The action of the novel takes place within the claustrophobic confines of the ship and the wide expanses of the arctic. Despite its literary qualities, the book reads like a thriller. Men are haunted by their pasts, the winter is closing in, the captain is sailing farther north than any whale has previously been caught, there is a killer on board and a conspiracy exists that threatens everyone. The writing is sparse, a little like Cormac McCarthy’s, from whom McGuire admits he took inspiration, but with a more accessible style than Blood Meridian.

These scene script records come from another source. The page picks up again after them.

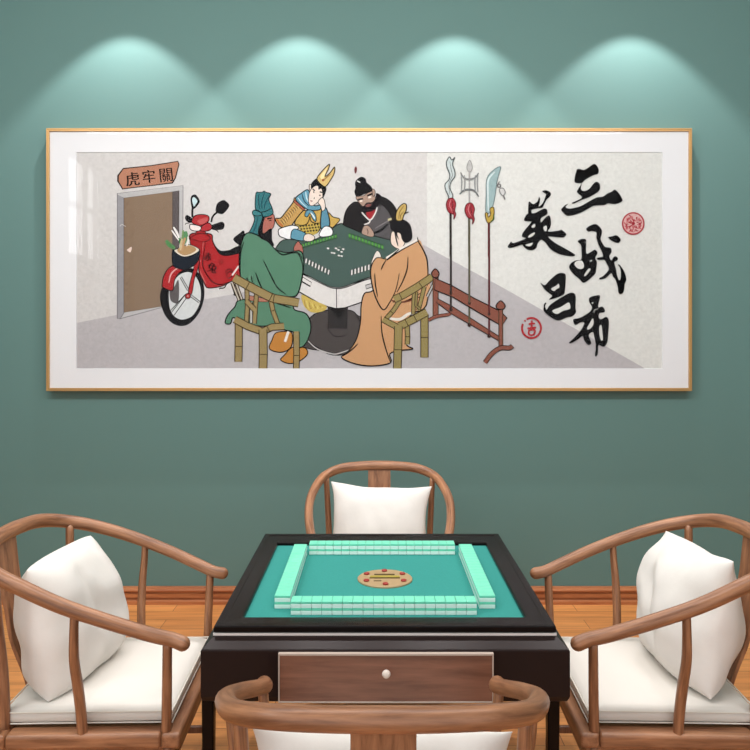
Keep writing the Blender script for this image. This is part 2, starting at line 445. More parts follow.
for sx in (-1, 1):
    for sy in (-1, 1):
        bm = bmesh.new(); cx, cy = CX-.012+sx*.475, (BY0+BY1)/2+sy*.485
        r = bmesh.ops.create_cone(bm, segments=4, radius1=.017, radius2=.024, depth=.572, cap_ends=True)
        bmesh.ops.rotate(bm, verts=bm.verts, cent=(0, 0, 0), matrix=Matrix.Rotation(R(45), 3, 'Z'))
        bmesh.ops.translate(bm, verts=bm.verts, vec=(cx, cy, .286))
        o = link('leg', bm, M_black, tb); bevel_mod(o, .004, 2)
DX0, DX1, DZ0, DZ1, DY = -.257, .316, .583, .707, BY0
bm = bmesh.new(); box(bm, DX0, DX1, DY-.010, DY+.03, DZ0, DZ1, .001, 1); dr = link('drawer', bm, M_drw, tb)
bm = bmesh.new()
w = .0035
for a in ((DX0-w, DX1+w, DZ1, DZ1+w*1.4), (DX0-w, DX1+w, DZ0-w, DZ0), (DX0-w, DX0, DZ0, DZ1), (DX1, DX1+w, DZ0, DZ1)): box(bm, a[0], a[1], DY-.012, DY+.01, a[2], a[3])
link('pale_edging', bm, M_edge, dr)
bm = bmesh.new(); lathe(bm, [(.006, 0), (.006, .008), (.0105, .011), (.0115, .015), (.0105, .019), (.006, .0215), (.001, .022)], seg=20)
bmesh.ops.rotate(bm, verts=bm.verts, cent=(0, 0, 0), matrix=Matrix.Rotation(R(90), 3, 'X'))
bmesh.ops.translate(bm, verts=bm.verts, vec=(.030, DY-.010, .6635)); link('knob', bm, M_knob, dr)
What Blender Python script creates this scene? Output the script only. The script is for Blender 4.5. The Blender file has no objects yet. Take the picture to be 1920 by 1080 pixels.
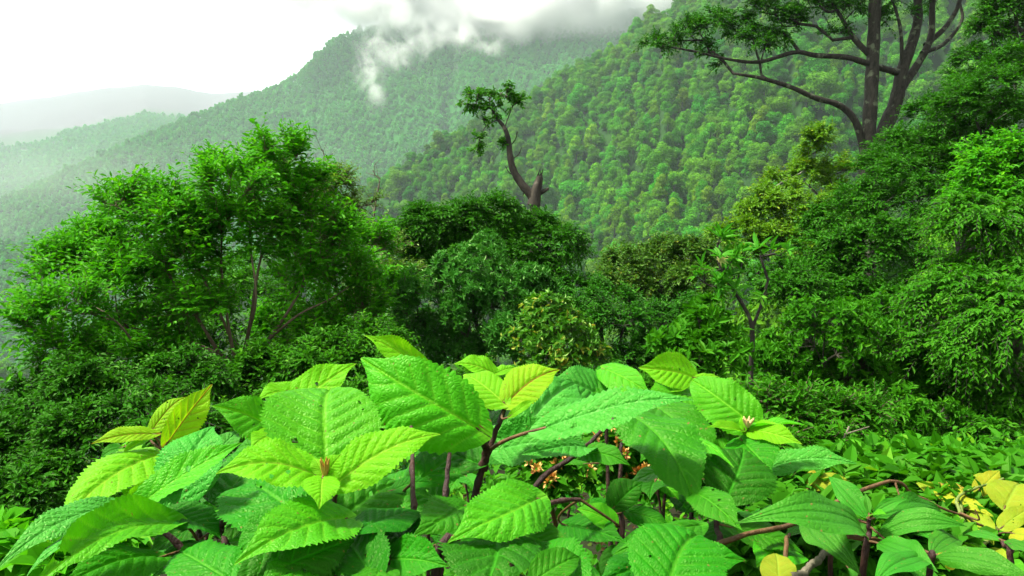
import bpy, math, numpy as np
from mathutils import Vector, Matrix, noise as mnoise

R = np.random.default_rng(11)
PI = math.pi
F = 1493.0
EYE = np.array([0.0, 0.0, 2.0])
PITCH = math.radians(13.2)
FWD = np.array([0, math.cos(PITCH), -math.sin(PITCH)])
UPV = np.array([0, math.sin(PITCH), math.cos(PITCH)])
RGT = np.array([1.0, 0, 0])
UP = np.array([0, 0, 1.0])

scene = bpy.context.scene
COL = scene.collection


def at(px, py, d):
    return EYE + d * (FWD + (px - 960) / F * RGT + (540 - py) / F * UPV)


def unit(v):
    v = np.asarray(v, float)
    n = np.linalg.norm(v, axis=-1, keepdims=True)
    return v / np.maximum(n, 1e-9)


# ------------------------------------------------------------------ scene bookkeeping
def tag(o, label=None, cat=None, group=None, kind=None):
    if label: o['label'] = label
    if cat: o['category'] = cat
    if group: o['group'] = group
    if kind: o['kind'] = kind
    return o


def empty(name, loc, label, cat, group=None):
    o = bpy.data.objects.new(name, None)
    o.empty_display_size = 0.1
    COL.objects.link(o)
    o.location = [float(c) for c in loc]
    return tag(o, label, cat, group)


def make_mesh(name, V, faces, mats=(), attrs=None, fattrs=None, midx=None, smooth=False):
    """faces: (M,4) or (M,3) integer array"""
    V = np.asarray(V, np.float32); faces = np.asarray(faces, np.int32)
    k = faces.shape[1]
    me = bpy.data.meshes.new(name)
    me.vertices.add(len(V)); me.vertices.foreach_set('co', V.ravel())
    me.loops.add(faces.size); me.loops.foreach_set('vertex_index', faces.ravel())
    me.polygons.add(len(faces))
    me.polygons.foreach_set('loop_start', np.arange(0, faces.size, k, dtype=np.int32))
    for m in mats: me.materials.append(m)
    if midx is not None: me.polygons.foreach_set('material_index', np.asarray(midx, np.int32))
    me.polygons.foreach_set('use_smooth', np.full(len(faces), bool(smooth)))
    me.update(calc_edges=True)
    for n, a in (attrs or {}).items():
        at_ = me.attributes.new(n, 'FLOAT', 'POINT'); at_.data.foreach_set('value', np.asarray(a, np.float32).ravel())
    for n, a in (fattrs or {}).items():
        at_ = me.attributes.new(n, 'FLOAT', 'FACE'); at_.data.foreach_set('value', np.asarray(a, np.float32).ravel())
    return me


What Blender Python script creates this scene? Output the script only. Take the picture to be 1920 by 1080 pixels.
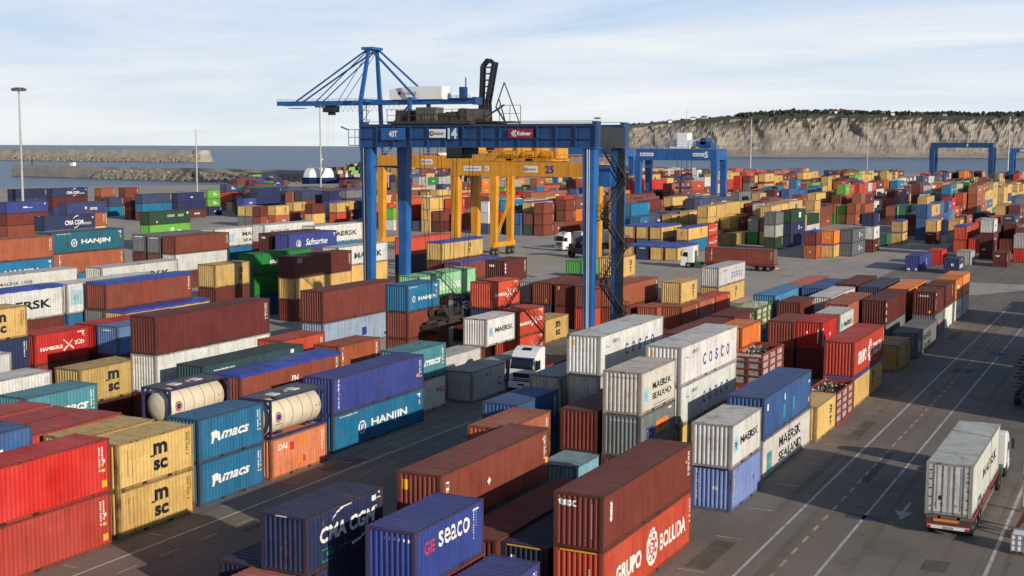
import bpy, bmesh, math, random
from mathutils import Vector, Matrix
R = math.radians
rnd = random.Random(5)
for o in list(bpy.data.objects): bpy.data.objects.remove(o)
scene = bpy.context.scene
C = scene.collection

# ---------------------------------------------------------------- camera
YAW, PITCH, ROLL, CAMH = -0.46853, 0.109105, 0.0046723, 21.06
cs, sn = math.cos(YAW), math.sin(YAW)
fw = Vector((sn*math.cos(PITCH), cs*math.cos(PITCH), -math.sin(PITCH)))
rt = Vector((cs, -sn, 0)); up = rt.cross(fw)
rt2 = rt*math.cos(ROLL) + up*math.sin(ROLL); up2 = up*math.cos(ROLL) - rt*math.sin(ROLL)
cam = bpy.data.cameras.new('camera'); cam.sensor_width = 36; cam.lens = 36*2422.9/1920
cam.clip_start = 0.5; cam.clip_end = 60000
camo = bpy.data.objects.new('camera', cam); C.objects.link(camo)
M = Matrix((rt2, up2, -fw)).transposed().to_4x4(); M.translation = (0, 0, CAMH)
camo.matrix_world = M
scene.camera = camo

# ---------------------------------------------------------------- light
SUN_AZ, SUN_EL = 112, 17
w = bpy.data.worlds.new('World'); scene.world = w; w.use_nodes = True
nt = w.node_tree; nt.nodes.clear()
def N(tree, t, **k):
    n = tree.nodes.new(t)
    for a, b in k.items():
        if a == 'inp':
            for i, v in b.items(): n.inputs[i].default_value = v
        else: setattr(n, a, b)
    return n
out = N(nt, 'ShaderNodeOutputWorld'); bg = N(nt, 'ShaderNodeBackground'); bg.inputs[1].default_value = 0.105
sky = N(nt, 'ShaderNodeTexSky', sky_type='NISHITA', sun_disc=False, sun_elevation=R(SUN_EL), sun_rotation=R(SUN_AZ), altitude=20, air_density=1.0, dust_density=0.4, ozone_density=2.2)
tc = N(nt, 'ShaderNodeTexCoord'); sep = N(nt, 'ShaderNodeSeparateXYZ'); nt.links.new(tc.outputs['Generated'], sep.inputs[0])
zc = N(nt, 'ShaderNodeMath', operation='ADD', inp={1: 0.10}); nt.links.new(sep.outputs[2], zc.inputs[0])
zm = N(nt, 'ShaderNodeMath', operation='MAXIMUM', inp={1: 0.03}); nt.links.new(zc.outputs[0], zm.inputs[0])
dv = N(nt, 'ShaderNodeVectorMath', operation='DIVIDE'); cb = N(nt, 'ShaderNodeCombineXYZ')
for i in range(3): nt.links.new(zm.outputs[0], cb.inputs[i])
nt.links.new(tc.outputs['Generated'], dv.inputs[0]); nt.links.new(cb.outputs[0], dv.inputs[1])
mp = N(nt, 'ShaderNodeMapping'); mp.inputs['Rotation'].default_value = (0, 0, R(-38)); mp.inputs['Scale'].default_value = (0.50, 0.95, 1); mp.inputs['Location'].default_value = (3.1, 1.7, 0)
nt.links.new(dv.outputs[0], mp.inputs[0])
n1 = N(nt, 'ShaderNodeTexNoise', inp={'Scale': 0.9, 'Detail': 9.0, 'Roughness': 0.62, 'Distortion': 0.5}); nt.links.new(mp.outputs[0], n1.inputs[0])
n2 = N(nt, 'ShaderNodeTexNoise', inp={'Scale': 0.35, 'Detail': 3.0}); nt.links.new(dv.outputs[0], n2.inputs[0])
mm = N(nt, 'ShaderNodeMath', operation='MULTIPLY_ADD', inp={1: 0.55}); nt.links.new(n2.outputs[0], mm.inputs[0]); nt.links.new(n1.outputs[0], mm.inputs[2])
cr = N(nt, 'ShaderNodeValToRGB'); cr.color_ramp.elements[0].position = 0.58; cr.color_ramp.elements[1].position = 0.98
cr.color_ramp.elements[0].color = (0, 0, 0, 1); cr.color_ramp.elements[1].color = (0.85, 0.85, 0.85, 1)
nt.links.new(mm.outputs[0], cr.inputs[0])
mixc = N(nt, 'ShaderNodeMix', data_type='RGBA'); mixc.inputs[7].default_value = (9.4, 9.35, 9.4, 1)
nt.links.new(cr.outputs[0], mixc.inputs[0]); tint = N(nt, 'ShaderNodeMix', data_type='RGBA', blend_type='MULTIPLY', inp={0: 1.0}); tint.inputs[7].default_value = (1.10, 1.04, 1.0, 1)
nt.links.new(sky.outputs[0], tint.inputs[6]); hz = N(nt, 'ShaderNodeValToRGB'); e = hz.color_ramp.elements; e[0].position = 0.0; e[0].color = (.78, .86, .90, 1); e[1].position = 0.12; e[1].color = (.47, .655, .93, 1)
nt.links.new(sep.outputs[2], hz.inputs[0]); hs_ = N(nt, 'ShaderNodeVectorMath', operation='SCALE'); hs_.inputs[3].default_value = 9.5; nt.links.new(hz.outputs[0], hs_.inputs[0])
low = N(nt, 'ShaderNodeMapRange', inp={1: 0.10, 2: 0.34, 3: 1.0, 4: 0.0}); nt.links.new(sep.outputs[2], low.inputs[0])
hzm = N(nt, 'ShaderNodeMix', data_type='RGBA'); nt.links.new(low.outputs[0], hzm.inputs[0]); nt.links.new(tint.outputs[2], hzm.inputs[6]); nt.links.new(hs_.outputs[0], hzm.inputs[7]); nt.links.new(hzm.outputs[2], mixc.inputs[6])
cl = N(nt, 'ShaderNodeMath', operation='MULTIPLY'); nt.links.new(cr.outputs[0], cl.inputs[0]); nt.links.new(low.outputs[0], cl.inputs[1]); nt.links.new(cl.outputs[0], mixc.inputs[0])
nt.links.new(mixc.outputs[2], bg.inputs[0]); nt.links.new(bg.outputs[0], out.inputs[0])
sl = bpy.data.lights.new('sun', 'SUN'); sl.energy = 4.8; sl.angle = R(0.5); sl.color = (1.0, 0.89, 0.74)
so = bpy.data.objects.new('sun', sl); C.objects.link(so)
sd = Vector((math.sin(R(SUN_AZ))*math.cos(R(SUN_EL)), math.cos(R(SUN_AZ))*math.cos(R(SUN_EL)), math.sin(R(SUN_EL))))
so.rotation_euler = sd.to_track_quat('Z', 'Y').to_euler(); so.location = sd*200
vs = scene.view_settings; vs.view_transform = 'Standard'; vs.look = 'None'; vs.exposure = -0.05; vs.gamma = 1.0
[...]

But it is Frankenstein my mind keeps returning to: following his creature hopelessly to destruction in the frozen wastes. Sumner leaves the tent to kill a bear and pursues it into the blinding whiteness, far from camp. He travels farther and farther, trailing after it, until he eventually senses the danger he has placed himself in long after it is apparent to the reader. Everything he has done has led to this moment, and this moment will lead to everything else. When he failed to save a child in India during an English bombardment, he seeded his desire to later save Joseph Hannah, the thirteen year old ship boy, from the depredations of Drax. And when he chases the bear, he unwittingly creates the conditions which will lead him to chase Drax. Sumner, a man of science who eschews the religious beliefs of Otto and the priest, would reject the notion of fate, but McGuire’s novel suggests that men cannot escape their own natures or the world which has shaped them. The North Water is a tense, violent, disturbing and highly readable thriller that is concerned with the inner lives of men, just as much as it is with their actions. Highly recommended.